## What is required
Output each line of the material exactly as it stands.

## Collected data
§

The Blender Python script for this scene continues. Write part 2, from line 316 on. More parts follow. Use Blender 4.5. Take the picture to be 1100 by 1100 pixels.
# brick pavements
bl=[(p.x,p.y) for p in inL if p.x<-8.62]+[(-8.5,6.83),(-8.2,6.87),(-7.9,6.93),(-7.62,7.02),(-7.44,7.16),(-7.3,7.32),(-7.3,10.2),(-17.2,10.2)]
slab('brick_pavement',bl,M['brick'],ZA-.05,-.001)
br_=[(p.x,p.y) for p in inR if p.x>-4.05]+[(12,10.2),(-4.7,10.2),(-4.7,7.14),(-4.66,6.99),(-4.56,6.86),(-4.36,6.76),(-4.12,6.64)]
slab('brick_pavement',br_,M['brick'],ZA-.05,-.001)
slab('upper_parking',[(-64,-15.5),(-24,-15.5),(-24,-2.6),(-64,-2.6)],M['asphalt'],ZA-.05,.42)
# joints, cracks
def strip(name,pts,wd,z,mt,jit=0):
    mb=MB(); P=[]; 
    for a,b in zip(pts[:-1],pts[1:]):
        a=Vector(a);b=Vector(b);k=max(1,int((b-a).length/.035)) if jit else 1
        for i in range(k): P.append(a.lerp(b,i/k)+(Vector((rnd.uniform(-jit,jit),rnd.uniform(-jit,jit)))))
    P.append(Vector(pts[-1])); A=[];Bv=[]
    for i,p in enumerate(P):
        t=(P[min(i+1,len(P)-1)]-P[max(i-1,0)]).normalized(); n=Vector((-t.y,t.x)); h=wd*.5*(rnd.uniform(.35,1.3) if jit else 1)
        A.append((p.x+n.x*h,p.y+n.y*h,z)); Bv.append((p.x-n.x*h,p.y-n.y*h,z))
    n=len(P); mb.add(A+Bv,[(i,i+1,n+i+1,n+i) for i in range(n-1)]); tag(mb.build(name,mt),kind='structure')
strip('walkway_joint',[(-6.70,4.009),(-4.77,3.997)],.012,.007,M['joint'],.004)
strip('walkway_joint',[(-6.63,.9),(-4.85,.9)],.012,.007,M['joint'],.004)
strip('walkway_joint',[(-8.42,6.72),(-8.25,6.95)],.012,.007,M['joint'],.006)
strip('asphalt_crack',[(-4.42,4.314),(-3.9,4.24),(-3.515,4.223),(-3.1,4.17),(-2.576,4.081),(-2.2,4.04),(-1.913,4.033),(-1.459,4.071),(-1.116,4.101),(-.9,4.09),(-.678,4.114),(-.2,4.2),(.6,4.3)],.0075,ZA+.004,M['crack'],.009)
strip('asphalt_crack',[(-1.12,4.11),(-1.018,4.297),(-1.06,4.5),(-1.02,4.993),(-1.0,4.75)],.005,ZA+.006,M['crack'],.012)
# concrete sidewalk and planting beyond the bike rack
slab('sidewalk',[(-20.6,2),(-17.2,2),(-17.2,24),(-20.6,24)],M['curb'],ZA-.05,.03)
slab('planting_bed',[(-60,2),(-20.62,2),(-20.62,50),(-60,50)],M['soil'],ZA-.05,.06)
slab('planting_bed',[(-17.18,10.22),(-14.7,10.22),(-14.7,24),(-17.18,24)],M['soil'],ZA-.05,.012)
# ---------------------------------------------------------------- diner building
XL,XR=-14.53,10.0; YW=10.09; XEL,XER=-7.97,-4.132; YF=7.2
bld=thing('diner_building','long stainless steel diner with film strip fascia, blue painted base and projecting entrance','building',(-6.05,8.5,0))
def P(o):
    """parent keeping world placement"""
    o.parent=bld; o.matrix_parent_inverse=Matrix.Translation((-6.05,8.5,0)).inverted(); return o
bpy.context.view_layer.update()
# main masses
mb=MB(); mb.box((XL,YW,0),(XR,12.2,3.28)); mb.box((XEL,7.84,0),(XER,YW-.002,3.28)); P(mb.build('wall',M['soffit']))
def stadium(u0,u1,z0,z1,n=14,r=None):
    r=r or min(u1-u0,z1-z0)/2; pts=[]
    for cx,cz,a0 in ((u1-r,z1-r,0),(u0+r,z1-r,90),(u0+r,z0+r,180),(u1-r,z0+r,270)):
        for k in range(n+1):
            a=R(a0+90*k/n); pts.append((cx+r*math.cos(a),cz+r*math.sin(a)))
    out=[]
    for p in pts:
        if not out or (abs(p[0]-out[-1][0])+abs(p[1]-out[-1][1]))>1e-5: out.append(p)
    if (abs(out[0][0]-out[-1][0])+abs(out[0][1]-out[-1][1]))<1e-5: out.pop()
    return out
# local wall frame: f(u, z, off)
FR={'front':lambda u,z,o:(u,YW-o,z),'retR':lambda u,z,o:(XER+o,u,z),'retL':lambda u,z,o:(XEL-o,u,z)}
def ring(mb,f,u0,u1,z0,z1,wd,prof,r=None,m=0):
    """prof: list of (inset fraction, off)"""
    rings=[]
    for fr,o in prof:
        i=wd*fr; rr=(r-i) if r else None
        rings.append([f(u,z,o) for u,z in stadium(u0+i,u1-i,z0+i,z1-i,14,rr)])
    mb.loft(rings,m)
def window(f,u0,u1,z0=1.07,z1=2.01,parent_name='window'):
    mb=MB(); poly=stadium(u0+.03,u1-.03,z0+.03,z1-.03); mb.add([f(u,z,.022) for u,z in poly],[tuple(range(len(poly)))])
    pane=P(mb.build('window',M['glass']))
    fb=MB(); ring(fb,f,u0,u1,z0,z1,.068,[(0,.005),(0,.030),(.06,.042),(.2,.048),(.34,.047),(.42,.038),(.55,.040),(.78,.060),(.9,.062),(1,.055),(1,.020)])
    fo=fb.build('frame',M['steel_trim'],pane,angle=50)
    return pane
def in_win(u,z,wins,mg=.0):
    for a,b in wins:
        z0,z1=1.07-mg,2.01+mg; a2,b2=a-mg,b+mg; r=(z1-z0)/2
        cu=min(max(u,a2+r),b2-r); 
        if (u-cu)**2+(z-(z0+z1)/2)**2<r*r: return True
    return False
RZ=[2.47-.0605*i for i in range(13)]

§

## Task response
The Blender Python script for this scene continues. Write part 2, from line 316 on. More parts follow. Use Blender 4.5. Take the picture to be 1100 by 1100 pixels.
# brick pavements
bl=[(p.x,p.y) for p in inL if p.x<-8.62]+[(-8.5,6.83),(-8.2,6.87),(-7.9,6.93),(-7.62,7.02),(-7.44,7.16),(-7.3,7.32),(-7.3,10.2),(-17.2,10.2)]
slab('brick_pavement',bl,M['brick'],ZA-.05,-.001)
br_=[(p.x,p.y) for p in inR if p.x>-4.05]+[(12,10.2),(-4.7,10.2),(-4.7,7.14),(-4.66,6.99),(-4.56,6.86),(-4.36,6.76),(-4.12,6.64)]
slab('brick_pavement',br_,M['brick'],ZA-.05,-.001)
slab('upper_parking',[(-64,-15.5),(-24,-15.5),(-24,-2.6),(-64,-2.6)],M['asphalt'],ZA-.05,.42)
# joints, cracks
def strip(name,pts,wd,z,mt,jit=0):
    mb=MB(); P=[]; 
    for a,b in zip(pts[:-1],pts[1:]):
        a=Vector(a);b=Vector(b);k=max(1,int((b-a).length/.035)) if jit else 1
        for i in range(k): P.append(a.lerp(b,i/k)+(Vector((rnd.uniform(-jit,jit),rnd.uniform(-jit,jit)))))
    P.append(Vector(pts[-1])); A=[];Bv=[]
    for i,p in enumerate(P):
        t=(P[min(i+1,len(P)-1)]-P[max(i-1,0)]).normalized(); n=Vector((-t.y,t.x)); h=wd*.5*(rnd.uniform(.35,1.3) if jit else 1)
        A.append((p.x+n.x*h,p.y+n.y*h,z)); Bv.append((p.x-n.x*h,p.y-n.y*h,z))
    n=len(P); mb.add(A+Bv,[(i,i+1,n+i+1,n+i) for i in range(n-1)]); tag(mb.build(name,mt),kind='structure')
strip('walkway_joint',[(-6.70,4.009),(-4.77,3.997)],.012,.007,M['joint'],.004)
strip('walkway_joint',[(-6.63,.9),(-4.85,.9)],.012,.007,M['joint'],.004)
strip('walkway_joint',[(-8.42,6.72),(-8.25,6.95)],.012,.007,M['joint'],.006)
strip('asphalt_crack',[(-4.42,4.314),(-3.9,4.24),(-3.515,4.223),(-3.1,4.17),(-2.576,4.081),(-2.2,4.04),(-1.913,4.033),(-1.459,4.071),(-1.116,4.101),(-.9,4.09),(-.678,4.114),(-.2,4.2),(.6,4.3)],.0075,ZA+.004,M['crack'],.009)
strip('asphalt_crack',[(-1.12,4.11),(-1.018,4.297),(-1.06,4.5),(-1.02,4.993),(-1.0,4.75)],.005,ZA+.006,M['crack'],.012)
# concrete sidewalk and planting beyond the bike rack
slab('sidewalk',[(-20.6,2),(-17.2,2),(-17.2,24),(-20.6,24)],M['curb'],ZA-.05,.03)
slab('planting_bed',[(-60,2),(-20.62,2),(-20.62,50),(-60,50)],M['soil'],ZA-.05,.06)
slab('planting_bed',[(-17.18,10.22),(-14.7,10.22),(-14.7,24),(-17.18,24)],M['soil'],ZA-.05,.012)
# ---------------------------------------------------------------- diner building
XL,XR=-14.53,10.0; YW=10.09; XEL,XER=-7.97,-4.132; YF=7.2
bld=thing('diner_building','long stainless steel diner with film strip fascia, blue painted base and projecting entrance','building',(-6.05,8.5,0))
def P(o):
    """parent keeping world placement"""
    o.parent=bld; o.matrix_parent_inverse=Matrix.Translation((-6.05,8.5,0)).inverted(); return o
bpy.context.view_layer.update()
# main masses
mb=MB(); mb.box((XL,YW,0),(XR,12.2,3.28)); mb.box((XEL,7.84,0),(XER,YW-.002,3.28)); P(mb.build('wall',M['soffit']))
def stadium(u0,u1,z0,z1,n=14,r=None):
    r=r or min(u1-u0,z1-z0)/2; pts=[]
    for cx,cz,a0 in ((u1-r,z1-r,0),(u0+r,z1-r,90),(u0+r,z0+r,180),(u1-r,z0+r,270)):
        for k in range(n+1):
            a=R(a0+90*k/n); pts.append((cx+r*math.cos(a),cz+r*math.sin(a)))
    out=[]
    for p in pts:
        if not out or (abs(p[0]-out[-1][0])+abs(p[1]-out[-1][1]))>1e-5: out.append(p)
    if (abs(out[0][0]-out[-1][0])+abs(out[0][1]-out[-1][1]))<1e-5: out.pop()
    return out
# local wall frame: f(u, z, off)
FR={'front':lambda u,z,o:(u,YW-o,z),'retR':lambda u,z,o:(XER+o,u,z),'retL':lambda u,z,o:(XEL-o,u,z)}
def ring(mb,f,u0,u1,z0,z1,wd,prof,r=None,m=0):
    """prof: list of (inset fraction, off)"""
    rings=[]
    for fr,o in prof:
        i=wd*fr; rr=(r-i) if r else None
        rings.append([f(u,z,o) for u,z in stadium(u0+i,u1-i,z0+i,z1-i,14,rr)])
    mb.loft(rings,m)
def window(f,u0,u1,z0=1.07,z1=2.01,parent_name='window'):
    mb=MB(); poly=stadium(u0+.03,u1-.03,z0+.03,z1-.03); mb.add([f(u,z,.022) for u,z in poly],[tuple(range(len(poly)))])
    pane=P(mb.build('window',M['glass']))
    fb=MB(); ring(fb,f,u0,u1,z0,z1,.068,[(0,.005),(0,.030),(.06,.042),(.2,.048),(.34,.047),(.42,.038),(.55,.040),(.78,.060),(.9,.062),(1,.055),(1,.020)])
    fo=fb.build('frame',M['steel_trim'],pane,angle=50)
    return pane
def in_win(u,z,wins,mg=.0):
    for a,b in wins:
        z0,z1=1.07-mg,2.01+mg; a2,b2=a-mg,b+mg; r=(z1-z0)/2
        cu=min(max(u,a2+r),b2-r); 
        if (u-cu)**2+(z-(z0+z1)/2)**2<r*r: return True
    return False
RZ=[2.47-.0605*i for i in range(13)]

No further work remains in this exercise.